Some mornings I have to dig for a lead new story. Other days I’ve got candidates crawling out of the woodwork like roaches in a dirty kitchen when the lights are off.
Today I’ve got lots and lots of choices. I’m gong to begin with the bond market story since I think that’s the most important development of the day and then move to bank earnings and the Was-Mart (WMT) wage hike in later posts before I finally get to my seven stock pick of Christmas and my report on the performance of my Dividend Portfolio in 2017. (I doubt that I’ll get to all of these before the 8:00 p.m. cut off for the daily email so some may slop over into next.
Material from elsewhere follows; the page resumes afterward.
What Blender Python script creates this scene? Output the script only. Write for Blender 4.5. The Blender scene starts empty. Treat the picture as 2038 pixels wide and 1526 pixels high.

Especially because I’ve got a battery replacement appointment with Apple for my aging iPhone 5. I’ll let you know if anything in that experience sheds any light on Apple’s earnings report on February 1.)
Anyway…
This morning the yield on the two-year Treasury note hit 2%. The yield on this shortish term Treasury, which is extremely sensitive to expectations on interest rate moves by the Federal Reserve, hasn’t seen 2% since September 2008. The yield on the two-year Treasury is now up 17 basis points in a month and 83 basis points in a year. (It takes 100 basis points to make up a percentage point.) That’s an extraordinarily fast climb in yields (and remember that bond prices fall as yields rise.)
The driven today was a report on the Consumer Price Index that show inflation showing some uncomfortable signs of acceleration. While the headline CPI was up just 0.1% in December from November, less than the 0.2% expected by economists surveyed by Briefing.com, the core CPI, which is closer to the inflation measure the the Fed watches, rose by a bigger than expected 0.3% on the month, more than the 0.2% expected by economists. Headline CPI is now up 2.1% year over year, a slight dip from the 2.2% 12-month rate in November. But the core CPI showed a 1.8% 12-month gain in December, up from a 1.7% 12-month rate in November, and closer to the Fed’s 2% inflation target.
This pushed the debt markets to pricing in higher odds of a March interest rate increase from the Federal Reserve and an increased chance that the U.S. central bank will raise interest rates three times in 2018, instead of the two times that made up the consensus view in the financial markets just a few months back. The CME Fed Watch tool, which calculates the odds of a move by the Fed by looking at the price of futures in the Fed Funds market, now puts the odds of a March 21 rate increase at 73.7%. For June 29 the odds go up to 92.2%.